Friday, August 28, 2015

Not Where You Would Expect

            Innovation is part of the automotive legacy. When most of us think of new and innovative ideas that changed the industry we think of them coming from American, British, German, or Italian manufacturers. But one of the leaders in automotive innovation over the last half of the 20th Century actually came from France.
            Citroen was founded in 1919 by Andres-Gustav Citroen and became the first mass produced automobile outside of the United States. Within eight years of its launch, Citroen had become the largest manufacturer in Europe and the fourth largest in the world.
            One of the things that spurred this growth and popularity was the constant innovation that went into the design of the cars. For example, in 1934 they introduced the Traction Avant which was the world’s first mass produced front wheel drive car.

           In 1954 they introduced the very first hydropneumatic self-leveling suspension system which was widely hyped and helped launch the revolutionary DS line a year later. The DS was the first mass produced car with modern disc brakes. Seen here is a later DS-21 from 1972.
            One constant knock on Citroen had always been that they were underpowered, especially as speeds increased following World War II. In hopes of changing that they helped develop the Wankel Rotary Engine. While somewhat successful, the Wankel proved to be a bit buggy.
    Throughout the 1960s Citroen acquired several other automobile companies and in 1968 the bought the struggling Italian sports car firm Maserati.

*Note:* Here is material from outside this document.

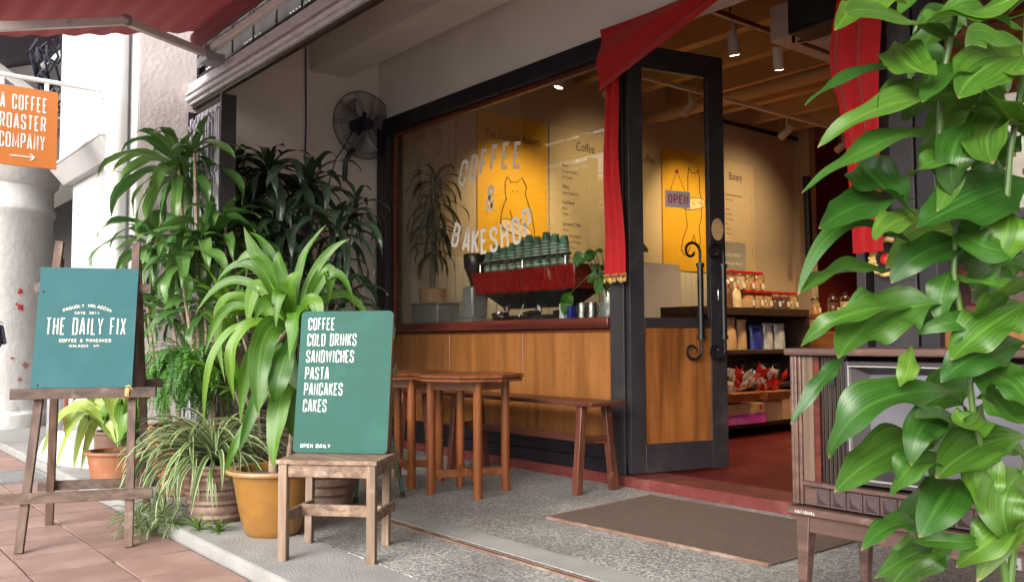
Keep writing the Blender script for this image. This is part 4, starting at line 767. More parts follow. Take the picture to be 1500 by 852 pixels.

During this time Citroen cars got the use of Maserati engines and other technologies and Maserati, essentially saved from the scrap heap, got to take advantage of all of the advanced hydraulics being used by the French firm at the time. This lead to some of Maserati’s best sports cars.
            A musical chair of ownership had swept up Citroen along with many of Europe’s major manufacturers. As ownership changed there was a constant buying and selling of other firms.
            Today the company is part of the PSA Peugot Citroen Group which is a major worldwide power. In fact, they were one of the first car brands to be sold in China, rolling into the country in 1984.  One market Citroen has not entered is North America. That is why there are so few of these uniquely brilliant cars around and why seeing this 1972 DS-21 was so special.